# RECORDS SHOWN:
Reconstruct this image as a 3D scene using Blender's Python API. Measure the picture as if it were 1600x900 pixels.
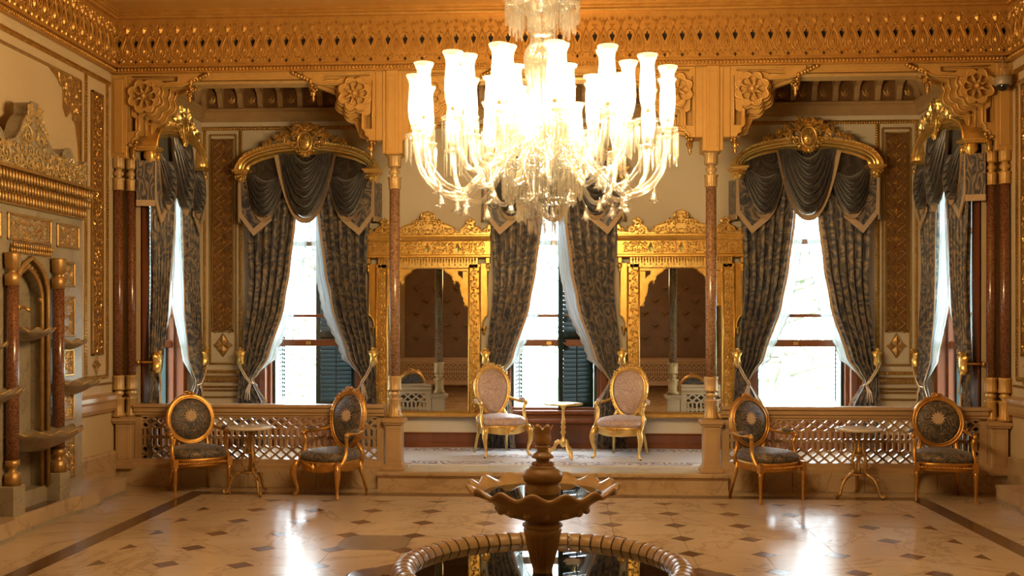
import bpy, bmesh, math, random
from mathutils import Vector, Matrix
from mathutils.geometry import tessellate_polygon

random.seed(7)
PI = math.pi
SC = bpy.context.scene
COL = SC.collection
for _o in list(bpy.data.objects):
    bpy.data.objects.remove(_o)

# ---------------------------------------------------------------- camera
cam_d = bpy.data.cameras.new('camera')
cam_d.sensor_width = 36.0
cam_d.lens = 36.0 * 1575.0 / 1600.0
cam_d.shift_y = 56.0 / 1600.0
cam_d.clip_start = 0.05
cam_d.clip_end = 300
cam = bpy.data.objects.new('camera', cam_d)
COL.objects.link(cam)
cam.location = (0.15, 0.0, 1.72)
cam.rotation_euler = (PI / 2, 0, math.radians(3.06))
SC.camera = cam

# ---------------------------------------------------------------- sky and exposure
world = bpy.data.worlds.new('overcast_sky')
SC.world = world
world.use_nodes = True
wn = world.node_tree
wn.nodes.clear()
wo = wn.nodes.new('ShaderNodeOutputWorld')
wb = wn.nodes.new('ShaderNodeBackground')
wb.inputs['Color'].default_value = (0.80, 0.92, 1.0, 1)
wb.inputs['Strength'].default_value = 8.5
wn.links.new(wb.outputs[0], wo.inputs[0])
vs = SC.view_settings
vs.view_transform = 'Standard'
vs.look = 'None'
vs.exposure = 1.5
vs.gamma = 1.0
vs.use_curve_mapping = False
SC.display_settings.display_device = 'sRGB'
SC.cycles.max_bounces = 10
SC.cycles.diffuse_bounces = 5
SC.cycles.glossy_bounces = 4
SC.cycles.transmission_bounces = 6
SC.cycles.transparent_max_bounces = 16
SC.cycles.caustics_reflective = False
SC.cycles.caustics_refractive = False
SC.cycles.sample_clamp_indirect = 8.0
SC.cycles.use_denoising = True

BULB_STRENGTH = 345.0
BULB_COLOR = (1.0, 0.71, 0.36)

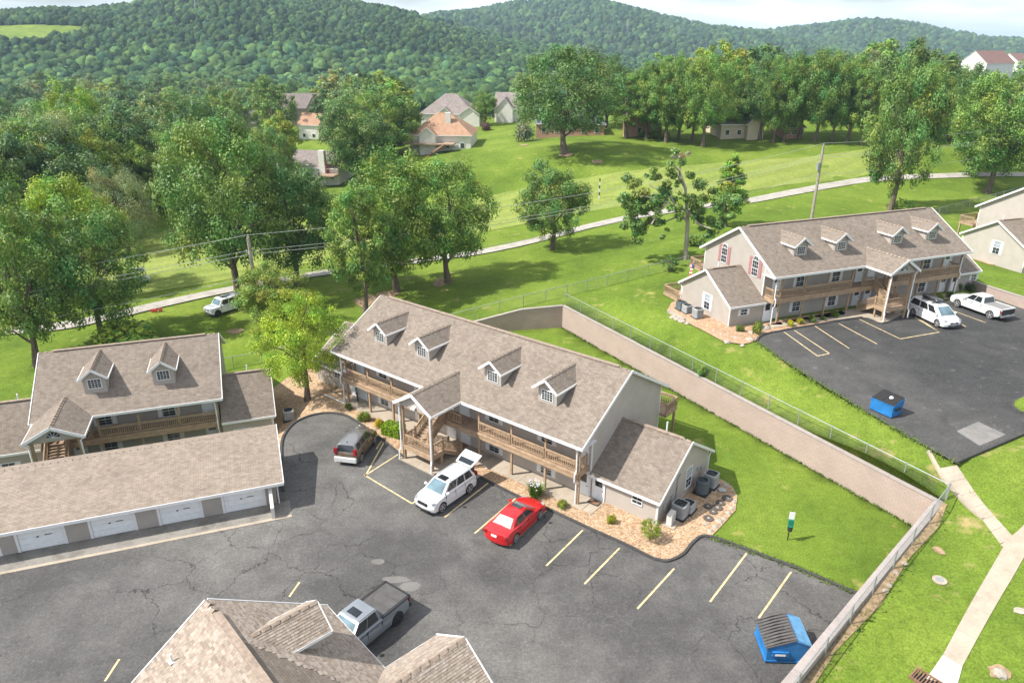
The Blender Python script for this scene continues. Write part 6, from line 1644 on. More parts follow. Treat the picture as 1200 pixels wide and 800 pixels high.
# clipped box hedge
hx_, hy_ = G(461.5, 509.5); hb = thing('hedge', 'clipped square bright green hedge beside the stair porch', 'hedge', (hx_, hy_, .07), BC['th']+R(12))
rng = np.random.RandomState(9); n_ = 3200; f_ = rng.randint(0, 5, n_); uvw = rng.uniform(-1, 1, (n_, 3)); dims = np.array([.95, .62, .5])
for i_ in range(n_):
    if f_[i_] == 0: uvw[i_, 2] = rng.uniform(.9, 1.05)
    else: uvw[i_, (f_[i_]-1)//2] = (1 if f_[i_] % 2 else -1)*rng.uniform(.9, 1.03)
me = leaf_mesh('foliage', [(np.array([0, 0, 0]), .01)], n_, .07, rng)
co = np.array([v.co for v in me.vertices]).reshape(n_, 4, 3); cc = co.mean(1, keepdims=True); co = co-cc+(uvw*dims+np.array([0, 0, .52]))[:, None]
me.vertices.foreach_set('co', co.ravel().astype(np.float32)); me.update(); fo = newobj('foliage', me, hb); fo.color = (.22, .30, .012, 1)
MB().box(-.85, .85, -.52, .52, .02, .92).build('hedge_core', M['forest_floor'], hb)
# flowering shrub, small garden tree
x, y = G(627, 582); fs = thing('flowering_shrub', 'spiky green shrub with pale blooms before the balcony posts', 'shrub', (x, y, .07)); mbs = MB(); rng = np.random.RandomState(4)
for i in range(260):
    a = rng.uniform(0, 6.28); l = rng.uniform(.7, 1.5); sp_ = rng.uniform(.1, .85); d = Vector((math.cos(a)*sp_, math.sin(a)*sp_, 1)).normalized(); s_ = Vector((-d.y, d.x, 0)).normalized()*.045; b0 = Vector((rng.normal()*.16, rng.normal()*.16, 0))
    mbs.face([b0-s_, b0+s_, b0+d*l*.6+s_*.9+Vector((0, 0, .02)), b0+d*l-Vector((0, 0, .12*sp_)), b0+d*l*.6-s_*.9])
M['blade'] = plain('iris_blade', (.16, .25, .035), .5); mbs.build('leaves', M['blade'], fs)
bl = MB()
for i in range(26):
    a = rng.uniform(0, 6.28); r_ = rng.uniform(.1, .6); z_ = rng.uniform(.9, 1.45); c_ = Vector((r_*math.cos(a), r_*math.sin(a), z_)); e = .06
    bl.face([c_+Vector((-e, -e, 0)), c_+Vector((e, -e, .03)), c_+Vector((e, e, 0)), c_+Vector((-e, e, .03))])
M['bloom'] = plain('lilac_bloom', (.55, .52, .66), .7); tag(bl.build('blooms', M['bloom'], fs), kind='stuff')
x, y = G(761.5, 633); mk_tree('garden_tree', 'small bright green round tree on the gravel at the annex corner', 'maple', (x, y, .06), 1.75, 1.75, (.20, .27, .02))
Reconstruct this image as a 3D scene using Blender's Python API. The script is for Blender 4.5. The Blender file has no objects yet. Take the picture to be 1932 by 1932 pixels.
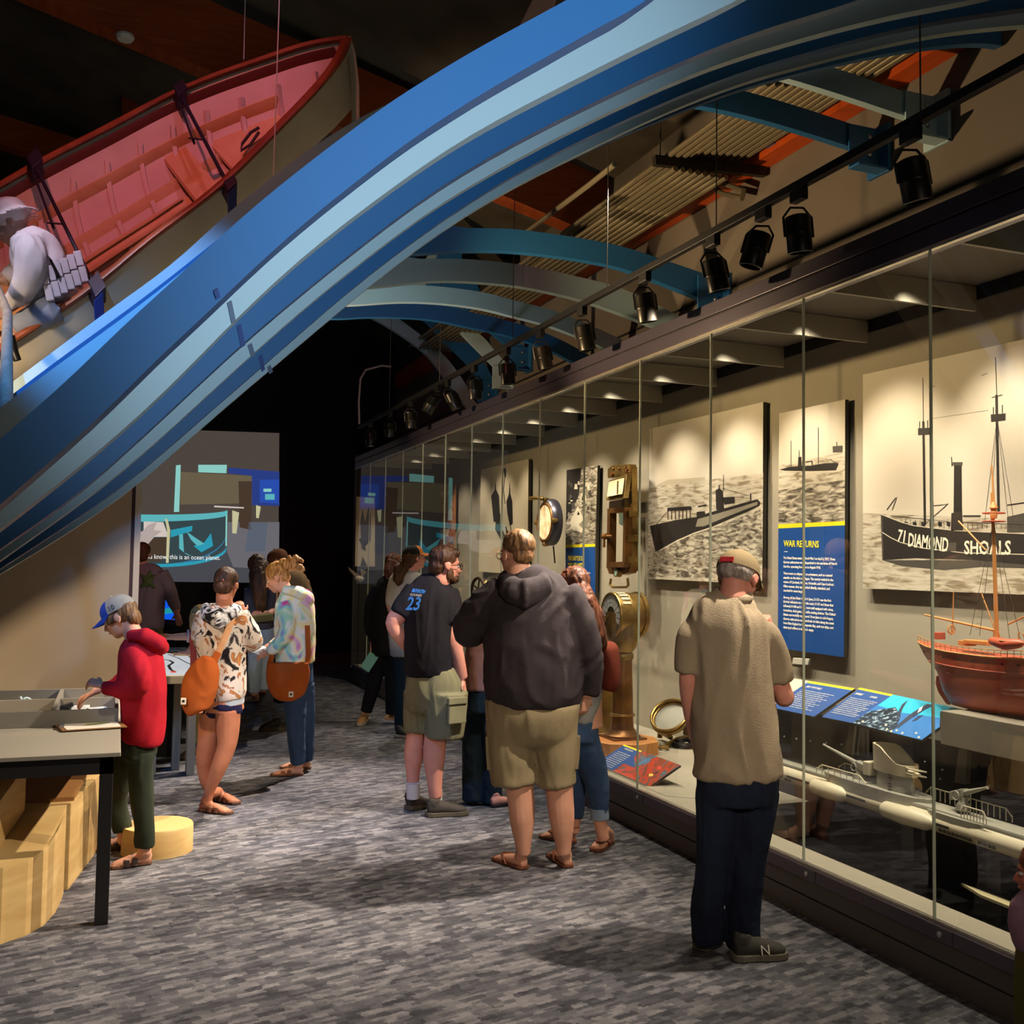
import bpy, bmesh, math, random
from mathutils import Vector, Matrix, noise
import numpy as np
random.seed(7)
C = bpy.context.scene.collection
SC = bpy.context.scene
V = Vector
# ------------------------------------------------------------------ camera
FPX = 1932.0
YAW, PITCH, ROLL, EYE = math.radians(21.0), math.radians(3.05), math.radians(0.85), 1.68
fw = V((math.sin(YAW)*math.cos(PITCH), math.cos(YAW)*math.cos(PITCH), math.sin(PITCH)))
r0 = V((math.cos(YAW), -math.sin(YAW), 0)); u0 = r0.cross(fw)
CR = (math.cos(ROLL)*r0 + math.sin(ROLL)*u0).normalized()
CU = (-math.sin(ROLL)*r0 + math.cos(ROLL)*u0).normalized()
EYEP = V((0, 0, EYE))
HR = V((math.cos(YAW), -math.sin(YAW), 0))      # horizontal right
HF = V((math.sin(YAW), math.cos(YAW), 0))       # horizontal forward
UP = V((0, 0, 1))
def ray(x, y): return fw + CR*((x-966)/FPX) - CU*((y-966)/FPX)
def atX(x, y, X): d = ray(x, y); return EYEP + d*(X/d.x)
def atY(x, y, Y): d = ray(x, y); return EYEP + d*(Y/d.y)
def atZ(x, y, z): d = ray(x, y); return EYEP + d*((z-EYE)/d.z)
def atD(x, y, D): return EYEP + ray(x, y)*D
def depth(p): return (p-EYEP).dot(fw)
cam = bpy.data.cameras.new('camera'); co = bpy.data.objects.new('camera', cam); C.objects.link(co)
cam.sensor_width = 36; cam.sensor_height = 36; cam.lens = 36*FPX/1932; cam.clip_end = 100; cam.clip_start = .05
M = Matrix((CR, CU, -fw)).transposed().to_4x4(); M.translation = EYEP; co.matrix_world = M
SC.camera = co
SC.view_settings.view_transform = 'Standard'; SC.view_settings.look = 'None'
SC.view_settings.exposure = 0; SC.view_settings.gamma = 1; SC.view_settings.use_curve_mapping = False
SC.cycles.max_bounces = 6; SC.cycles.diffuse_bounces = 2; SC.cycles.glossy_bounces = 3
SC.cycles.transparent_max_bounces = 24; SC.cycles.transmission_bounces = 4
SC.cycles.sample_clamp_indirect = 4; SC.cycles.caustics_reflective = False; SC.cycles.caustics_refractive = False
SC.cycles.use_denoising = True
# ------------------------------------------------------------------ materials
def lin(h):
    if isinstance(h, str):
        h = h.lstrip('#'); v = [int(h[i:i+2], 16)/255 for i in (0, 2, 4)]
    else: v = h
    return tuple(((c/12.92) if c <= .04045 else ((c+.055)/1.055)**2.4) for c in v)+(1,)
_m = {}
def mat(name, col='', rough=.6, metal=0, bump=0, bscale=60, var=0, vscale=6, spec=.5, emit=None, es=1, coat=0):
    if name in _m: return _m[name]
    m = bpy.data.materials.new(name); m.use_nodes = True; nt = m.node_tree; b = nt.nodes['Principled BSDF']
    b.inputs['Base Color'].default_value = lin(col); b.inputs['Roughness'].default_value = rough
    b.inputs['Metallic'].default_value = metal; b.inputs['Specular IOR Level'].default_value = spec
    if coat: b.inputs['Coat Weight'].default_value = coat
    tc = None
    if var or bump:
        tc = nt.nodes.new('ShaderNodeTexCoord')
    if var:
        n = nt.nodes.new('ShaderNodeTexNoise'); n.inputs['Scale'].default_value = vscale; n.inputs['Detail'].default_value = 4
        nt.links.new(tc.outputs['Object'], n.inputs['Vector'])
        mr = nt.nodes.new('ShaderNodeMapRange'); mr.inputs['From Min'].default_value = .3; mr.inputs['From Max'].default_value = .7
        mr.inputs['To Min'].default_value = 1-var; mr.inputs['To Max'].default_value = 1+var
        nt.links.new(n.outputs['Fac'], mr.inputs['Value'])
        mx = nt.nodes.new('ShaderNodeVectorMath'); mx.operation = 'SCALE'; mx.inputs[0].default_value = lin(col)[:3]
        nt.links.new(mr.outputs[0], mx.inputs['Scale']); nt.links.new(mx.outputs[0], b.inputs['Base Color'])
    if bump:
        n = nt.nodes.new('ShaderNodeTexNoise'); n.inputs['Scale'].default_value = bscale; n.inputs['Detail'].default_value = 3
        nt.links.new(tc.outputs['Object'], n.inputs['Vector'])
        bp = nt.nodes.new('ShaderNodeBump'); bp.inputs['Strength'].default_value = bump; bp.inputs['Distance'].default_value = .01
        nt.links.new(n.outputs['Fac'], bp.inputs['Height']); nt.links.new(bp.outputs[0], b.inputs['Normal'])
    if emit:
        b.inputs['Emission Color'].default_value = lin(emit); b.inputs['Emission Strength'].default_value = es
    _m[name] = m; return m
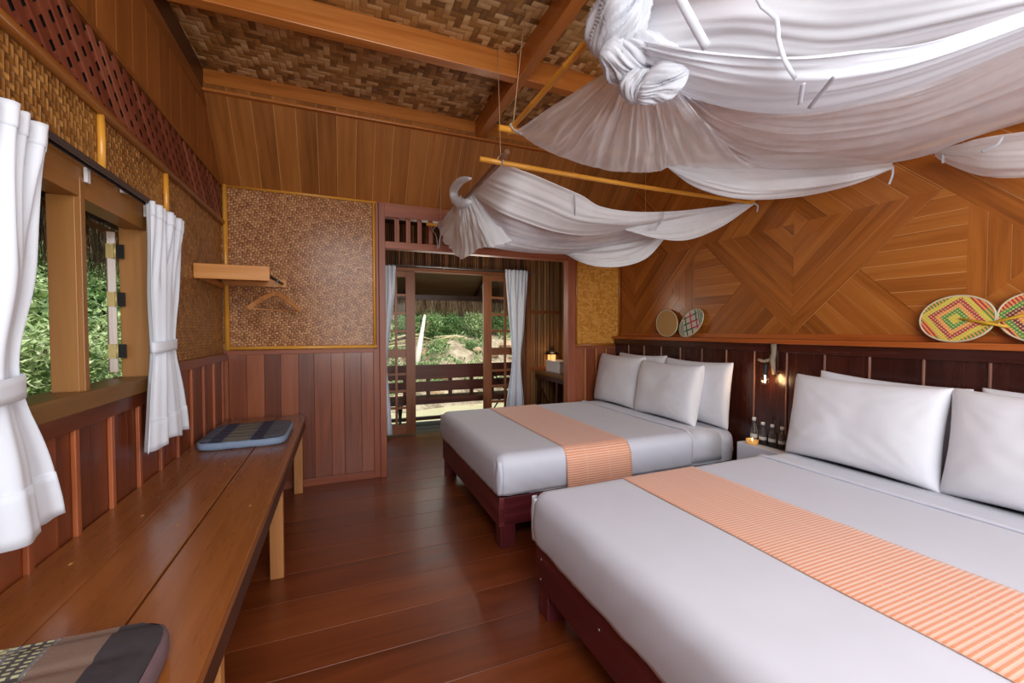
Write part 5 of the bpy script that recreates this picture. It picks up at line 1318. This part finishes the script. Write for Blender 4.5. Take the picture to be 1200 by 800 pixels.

# REQUIREMENT:
Retype the records above word for word, from their first line through the line containing "from mathutils.geometry import", and leave out every picture.

# FINAL RESULT:
Reconstruct this image as a 3D scene using Blender's Python API. Measure the picture as if it were 1600x900 pixels.
import bpy, bmesh, math, random
from mathutils import Vector, Matrix
from mathutils.geometry import tessellate_polygon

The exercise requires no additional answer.